Lee disdained the museum world's fashionable enthusiasms. Thus he did not buy a Jackson Pollock until 1980 and passed on early opportunities to acquire works by Andy Warhol, Roy Lichtenstein and Jasper Johns (all now represented in the new galleries). He refused to recognize photography as a worthy component of a major art museum, requiring his successors to play catch-up. He preferred tasteful, high-minded, even scholarly art shows, resisting blockbuster exhibitions, ­recorded gallery tours and gift shops—all of which the current leadership embraces, as do virtually all of their peers. These qualities led the art critic John Canaday to call Lee's Cleveland "the only really aristocratic art museum in the country."

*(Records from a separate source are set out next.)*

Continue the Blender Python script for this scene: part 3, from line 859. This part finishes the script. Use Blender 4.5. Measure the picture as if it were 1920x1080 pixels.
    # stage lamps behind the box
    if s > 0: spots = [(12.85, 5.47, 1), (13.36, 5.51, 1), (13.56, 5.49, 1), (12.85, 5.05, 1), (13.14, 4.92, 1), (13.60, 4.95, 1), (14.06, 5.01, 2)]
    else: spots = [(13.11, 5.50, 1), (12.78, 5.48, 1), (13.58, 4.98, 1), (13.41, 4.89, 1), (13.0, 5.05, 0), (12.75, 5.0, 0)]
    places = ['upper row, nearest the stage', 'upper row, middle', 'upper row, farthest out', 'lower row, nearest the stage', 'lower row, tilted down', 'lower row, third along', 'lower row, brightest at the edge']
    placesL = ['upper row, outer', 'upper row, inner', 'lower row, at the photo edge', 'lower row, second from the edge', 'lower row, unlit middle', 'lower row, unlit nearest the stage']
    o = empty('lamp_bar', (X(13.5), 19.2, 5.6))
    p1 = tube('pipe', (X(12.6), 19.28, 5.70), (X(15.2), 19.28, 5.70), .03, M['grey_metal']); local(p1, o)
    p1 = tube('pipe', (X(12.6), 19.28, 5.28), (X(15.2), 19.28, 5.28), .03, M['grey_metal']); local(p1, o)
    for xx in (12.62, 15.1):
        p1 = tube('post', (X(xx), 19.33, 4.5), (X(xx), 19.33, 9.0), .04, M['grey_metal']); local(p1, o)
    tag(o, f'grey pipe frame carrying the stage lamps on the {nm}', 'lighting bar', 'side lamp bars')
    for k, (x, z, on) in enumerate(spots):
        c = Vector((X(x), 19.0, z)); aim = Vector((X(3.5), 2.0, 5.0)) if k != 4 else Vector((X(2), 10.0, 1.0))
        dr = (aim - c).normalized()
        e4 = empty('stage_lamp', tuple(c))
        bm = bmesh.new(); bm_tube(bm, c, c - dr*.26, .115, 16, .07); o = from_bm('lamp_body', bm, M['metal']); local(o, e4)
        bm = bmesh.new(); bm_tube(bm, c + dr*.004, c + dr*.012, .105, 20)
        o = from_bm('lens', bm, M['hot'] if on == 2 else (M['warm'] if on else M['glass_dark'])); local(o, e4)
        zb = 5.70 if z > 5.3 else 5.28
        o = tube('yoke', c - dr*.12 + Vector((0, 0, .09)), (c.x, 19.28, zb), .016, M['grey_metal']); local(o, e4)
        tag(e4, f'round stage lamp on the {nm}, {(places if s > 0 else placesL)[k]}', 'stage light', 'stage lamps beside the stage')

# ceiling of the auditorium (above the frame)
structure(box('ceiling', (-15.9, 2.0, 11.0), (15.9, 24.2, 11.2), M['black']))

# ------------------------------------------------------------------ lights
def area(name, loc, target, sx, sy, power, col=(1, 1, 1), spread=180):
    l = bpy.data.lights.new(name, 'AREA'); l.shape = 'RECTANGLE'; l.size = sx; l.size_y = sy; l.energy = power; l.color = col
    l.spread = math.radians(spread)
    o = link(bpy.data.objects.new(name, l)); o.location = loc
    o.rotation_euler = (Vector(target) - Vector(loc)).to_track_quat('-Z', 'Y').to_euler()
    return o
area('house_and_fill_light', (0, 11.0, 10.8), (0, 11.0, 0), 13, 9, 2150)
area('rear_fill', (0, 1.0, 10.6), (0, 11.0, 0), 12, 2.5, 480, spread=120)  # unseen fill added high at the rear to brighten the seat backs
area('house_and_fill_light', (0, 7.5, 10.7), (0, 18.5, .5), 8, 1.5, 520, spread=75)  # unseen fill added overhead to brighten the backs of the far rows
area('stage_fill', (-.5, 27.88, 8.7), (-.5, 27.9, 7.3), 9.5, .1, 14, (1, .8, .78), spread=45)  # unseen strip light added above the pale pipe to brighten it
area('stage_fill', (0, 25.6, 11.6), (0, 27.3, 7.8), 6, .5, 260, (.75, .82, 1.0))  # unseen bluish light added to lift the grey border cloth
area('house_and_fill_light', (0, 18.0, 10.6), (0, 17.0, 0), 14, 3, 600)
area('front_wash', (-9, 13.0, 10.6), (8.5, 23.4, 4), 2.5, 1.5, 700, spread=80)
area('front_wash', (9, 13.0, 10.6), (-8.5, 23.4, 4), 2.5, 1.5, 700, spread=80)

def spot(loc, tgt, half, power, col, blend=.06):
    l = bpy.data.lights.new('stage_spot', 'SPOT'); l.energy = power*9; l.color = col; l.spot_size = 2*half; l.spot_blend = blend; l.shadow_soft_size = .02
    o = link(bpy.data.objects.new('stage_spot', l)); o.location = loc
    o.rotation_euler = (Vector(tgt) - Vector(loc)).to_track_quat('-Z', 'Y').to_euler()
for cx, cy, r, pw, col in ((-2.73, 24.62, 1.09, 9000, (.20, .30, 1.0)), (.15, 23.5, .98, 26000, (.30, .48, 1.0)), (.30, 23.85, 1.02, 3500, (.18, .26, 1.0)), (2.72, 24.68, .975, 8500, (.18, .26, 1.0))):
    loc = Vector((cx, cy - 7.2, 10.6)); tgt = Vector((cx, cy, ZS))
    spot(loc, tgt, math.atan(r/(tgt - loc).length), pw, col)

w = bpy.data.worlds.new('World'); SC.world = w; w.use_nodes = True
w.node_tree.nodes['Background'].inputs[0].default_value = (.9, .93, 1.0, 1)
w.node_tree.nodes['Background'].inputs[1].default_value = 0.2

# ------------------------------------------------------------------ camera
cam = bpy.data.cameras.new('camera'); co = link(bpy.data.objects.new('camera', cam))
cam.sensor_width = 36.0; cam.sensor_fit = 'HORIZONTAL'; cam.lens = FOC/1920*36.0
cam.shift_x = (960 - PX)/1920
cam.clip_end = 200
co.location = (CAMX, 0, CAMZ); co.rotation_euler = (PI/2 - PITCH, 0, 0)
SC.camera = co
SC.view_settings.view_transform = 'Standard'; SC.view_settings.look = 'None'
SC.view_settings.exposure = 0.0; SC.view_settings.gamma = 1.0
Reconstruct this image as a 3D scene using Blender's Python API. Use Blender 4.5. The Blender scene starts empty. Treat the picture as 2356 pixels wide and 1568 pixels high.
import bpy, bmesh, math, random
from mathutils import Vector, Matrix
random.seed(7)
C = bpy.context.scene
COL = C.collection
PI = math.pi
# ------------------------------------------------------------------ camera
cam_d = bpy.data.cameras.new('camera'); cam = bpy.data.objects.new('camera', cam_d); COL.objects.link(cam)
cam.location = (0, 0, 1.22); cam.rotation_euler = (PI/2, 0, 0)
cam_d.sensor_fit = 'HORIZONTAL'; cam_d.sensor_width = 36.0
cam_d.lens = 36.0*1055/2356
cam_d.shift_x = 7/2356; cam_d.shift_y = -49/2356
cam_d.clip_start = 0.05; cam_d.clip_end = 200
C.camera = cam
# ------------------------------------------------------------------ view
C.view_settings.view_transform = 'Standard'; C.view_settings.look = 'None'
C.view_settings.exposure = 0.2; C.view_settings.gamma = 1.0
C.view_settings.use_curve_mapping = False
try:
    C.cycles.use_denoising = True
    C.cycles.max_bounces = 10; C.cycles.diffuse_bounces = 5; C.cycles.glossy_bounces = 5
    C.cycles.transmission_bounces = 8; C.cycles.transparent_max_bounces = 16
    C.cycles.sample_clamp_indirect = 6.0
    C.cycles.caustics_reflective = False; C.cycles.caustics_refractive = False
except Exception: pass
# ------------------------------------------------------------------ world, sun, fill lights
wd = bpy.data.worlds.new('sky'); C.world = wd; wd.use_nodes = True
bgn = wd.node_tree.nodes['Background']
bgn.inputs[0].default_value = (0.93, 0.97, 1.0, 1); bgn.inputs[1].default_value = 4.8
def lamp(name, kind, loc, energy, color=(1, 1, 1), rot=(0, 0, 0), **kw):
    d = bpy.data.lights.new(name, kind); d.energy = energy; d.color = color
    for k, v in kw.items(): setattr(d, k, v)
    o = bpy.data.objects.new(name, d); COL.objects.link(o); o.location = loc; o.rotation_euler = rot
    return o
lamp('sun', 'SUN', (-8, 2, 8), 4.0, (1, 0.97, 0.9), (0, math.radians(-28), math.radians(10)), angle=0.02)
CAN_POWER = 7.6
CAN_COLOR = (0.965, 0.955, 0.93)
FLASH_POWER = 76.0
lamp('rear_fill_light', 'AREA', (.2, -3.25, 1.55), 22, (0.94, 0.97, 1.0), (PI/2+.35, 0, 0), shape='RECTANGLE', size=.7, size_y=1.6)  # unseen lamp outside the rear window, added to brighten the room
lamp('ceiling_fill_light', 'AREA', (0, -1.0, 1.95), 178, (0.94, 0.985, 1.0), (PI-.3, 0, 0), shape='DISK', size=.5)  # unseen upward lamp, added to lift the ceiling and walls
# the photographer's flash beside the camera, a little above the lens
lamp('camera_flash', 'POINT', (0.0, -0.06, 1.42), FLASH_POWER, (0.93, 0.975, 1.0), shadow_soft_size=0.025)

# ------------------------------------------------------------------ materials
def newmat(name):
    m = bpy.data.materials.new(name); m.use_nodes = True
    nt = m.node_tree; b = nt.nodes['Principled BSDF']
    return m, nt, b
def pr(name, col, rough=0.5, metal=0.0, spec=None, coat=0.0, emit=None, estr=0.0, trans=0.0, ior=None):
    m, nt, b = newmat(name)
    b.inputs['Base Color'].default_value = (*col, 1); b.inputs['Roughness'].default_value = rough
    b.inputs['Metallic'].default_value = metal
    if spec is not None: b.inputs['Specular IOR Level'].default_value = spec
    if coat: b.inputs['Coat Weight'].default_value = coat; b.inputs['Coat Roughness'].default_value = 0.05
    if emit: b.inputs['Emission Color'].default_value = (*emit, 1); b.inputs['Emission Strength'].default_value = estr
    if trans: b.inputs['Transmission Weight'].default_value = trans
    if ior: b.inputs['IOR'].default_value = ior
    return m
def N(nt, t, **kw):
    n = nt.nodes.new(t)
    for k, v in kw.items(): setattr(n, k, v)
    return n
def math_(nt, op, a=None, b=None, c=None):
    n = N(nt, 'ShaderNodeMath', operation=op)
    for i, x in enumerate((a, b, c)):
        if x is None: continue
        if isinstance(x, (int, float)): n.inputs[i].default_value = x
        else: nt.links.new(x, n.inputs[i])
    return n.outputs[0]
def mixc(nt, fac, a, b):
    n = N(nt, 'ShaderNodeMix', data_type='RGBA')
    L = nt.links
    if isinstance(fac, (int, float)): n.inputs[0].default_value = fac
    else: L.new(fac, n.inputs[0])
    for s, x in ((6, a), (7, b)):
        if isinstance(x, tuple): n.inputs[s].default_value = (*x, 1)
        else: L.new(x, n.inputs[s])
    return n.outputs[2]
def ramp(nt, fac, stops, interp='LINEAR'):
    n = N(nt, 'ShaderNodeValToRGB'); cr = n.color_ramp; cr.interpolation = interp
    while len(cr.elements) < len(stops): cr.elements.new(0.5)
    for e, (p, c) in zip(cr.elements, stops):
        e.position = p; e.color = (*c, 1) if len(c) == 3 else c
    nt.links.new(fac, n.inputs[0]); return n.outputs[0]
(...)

Although lack of adequate space for Lee's deep Asian collection was a principal motivation for the current building project, the bulk of that collection will be in storage until the Viñoly expansion is completed in 2013. Instead, the new East Wing houses works that were not among Lee's priorities, from the mid-19th century to the present, including contemporary art and photography. For the most part, the modern art collection is shallow. But it contains some dazzling pieces: "Two Women," a 1908 bronze by Henri Matisse, stands near an arresting, highly polished brass abstraction, "Male Torso," by Constantin Brancusi (1917) and the brooding "Head of Christ" painted by Georges Rouault (1937).

The Rodin holdings are anything but shallow and highlighted at one end of the new wing, in a glass-box gallery overlooking the park-like campus. A dozen of the museum's more than 40 Rodins fill this unconventionally bright and exposed space, including an artist's casting of his groundbreaking "The Age of Bronze" (1876).